▶ **WHAT IS NEEDED**
Gather every line below where "scene" appears.

========

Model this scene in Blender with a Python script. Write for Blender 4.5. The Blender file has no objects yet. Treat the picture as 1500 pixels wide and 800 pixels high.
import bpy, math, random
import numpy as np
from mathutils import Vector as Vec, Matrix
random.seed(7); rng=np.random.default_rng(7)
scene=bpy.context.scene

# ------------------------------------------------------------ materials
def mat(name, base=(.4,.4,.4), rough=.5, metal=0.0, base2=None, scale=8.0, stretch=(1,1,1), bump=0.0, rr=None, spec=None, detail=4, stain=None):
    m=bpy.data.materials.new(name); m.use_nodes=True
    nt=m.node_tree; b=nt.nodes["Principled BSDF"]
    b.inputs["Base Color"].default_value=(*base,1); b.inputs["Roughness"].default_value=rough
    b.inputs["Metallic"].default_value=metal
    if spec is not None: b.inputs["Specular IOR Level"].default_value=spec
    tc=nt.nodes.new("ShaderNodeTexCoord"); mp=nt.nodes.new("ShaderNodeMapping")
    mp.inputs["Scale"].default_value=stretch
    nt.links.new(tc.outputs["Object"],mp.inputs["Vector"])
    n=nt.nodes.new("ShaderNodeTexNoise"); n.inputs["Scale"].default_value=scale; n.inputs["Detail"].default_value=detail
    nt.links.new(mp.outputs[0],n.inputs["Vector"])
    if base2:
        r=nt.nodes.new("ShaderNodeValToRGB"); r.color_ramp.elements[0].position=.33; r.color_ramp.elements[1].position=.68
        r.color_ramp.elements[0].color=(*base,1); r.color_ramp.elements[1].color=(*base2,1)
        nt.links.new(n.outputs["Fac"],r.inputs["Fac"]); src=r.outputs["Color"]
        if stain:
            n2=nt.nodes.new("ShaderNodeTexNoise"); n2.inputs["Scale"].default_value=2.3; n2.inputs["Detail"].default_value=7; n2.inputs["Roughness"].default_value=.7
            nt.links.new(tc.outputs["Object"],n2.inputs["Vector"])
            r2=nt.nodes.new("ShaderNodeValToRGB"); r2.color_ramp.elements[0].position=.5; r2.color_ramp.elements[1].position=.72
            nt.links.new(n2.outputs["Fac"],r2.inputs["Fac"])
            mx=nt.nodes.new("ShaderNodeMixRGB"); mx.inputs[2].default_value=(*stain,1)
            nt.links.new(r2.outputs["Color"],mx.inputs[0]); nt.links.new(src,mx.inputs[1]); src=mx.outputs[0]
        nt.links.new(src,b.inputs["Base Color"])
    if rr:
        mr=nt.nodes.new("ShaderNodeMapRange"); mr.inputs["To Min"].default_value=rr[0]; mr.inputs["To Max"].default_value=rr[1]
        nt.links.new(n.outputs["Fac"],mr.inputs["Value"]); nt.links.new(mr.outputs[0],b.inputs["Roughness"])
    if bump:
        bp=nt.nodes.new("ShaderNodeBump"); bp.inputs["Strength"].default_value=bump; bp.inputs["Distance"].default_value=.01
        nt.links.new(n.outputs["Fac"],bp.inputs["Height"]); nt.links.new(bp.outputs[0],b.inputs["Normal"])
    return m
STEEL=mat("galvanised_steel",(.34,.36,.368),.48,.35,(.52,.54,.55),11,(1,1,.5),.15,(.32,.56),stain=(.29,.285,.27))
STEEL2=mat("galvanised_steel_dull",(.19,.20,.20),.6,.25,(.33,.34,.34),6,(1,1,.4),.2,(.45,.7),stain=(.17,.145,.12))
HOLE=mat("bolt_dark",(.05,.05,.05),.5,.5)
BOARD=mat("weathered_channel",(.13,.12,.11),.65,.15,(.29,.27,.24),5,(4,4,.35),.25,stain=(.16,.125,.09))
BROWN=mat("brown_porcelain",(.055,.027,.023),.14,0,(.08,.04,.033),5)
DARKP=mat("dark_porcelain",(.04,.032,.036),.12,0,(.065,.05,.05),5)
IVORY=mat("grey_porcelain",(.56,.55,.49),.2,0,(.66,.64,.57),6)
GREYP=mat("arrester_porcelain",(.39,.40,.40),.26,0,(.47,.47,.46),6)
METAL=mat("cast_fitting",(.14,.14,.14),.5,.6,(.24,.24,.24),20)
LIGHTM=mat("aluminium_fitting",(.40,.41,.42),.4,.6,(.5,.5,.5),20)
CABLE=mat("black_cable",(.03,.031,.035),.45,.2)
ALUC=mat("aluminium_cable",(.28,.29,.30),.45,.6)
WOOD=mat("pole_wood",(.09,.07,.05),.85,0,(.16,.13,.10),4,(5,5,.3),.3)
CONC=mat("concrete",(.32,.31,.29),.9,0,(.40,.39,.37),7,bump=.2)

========

▶ **OUTPUT**
Model this scene in Blender with a Python script. Write for Blender 4.5. The Blender file has no objects yet. Treat the picture as 1500 pixels wide and 800 pixels high.
scene=bpy.context.scene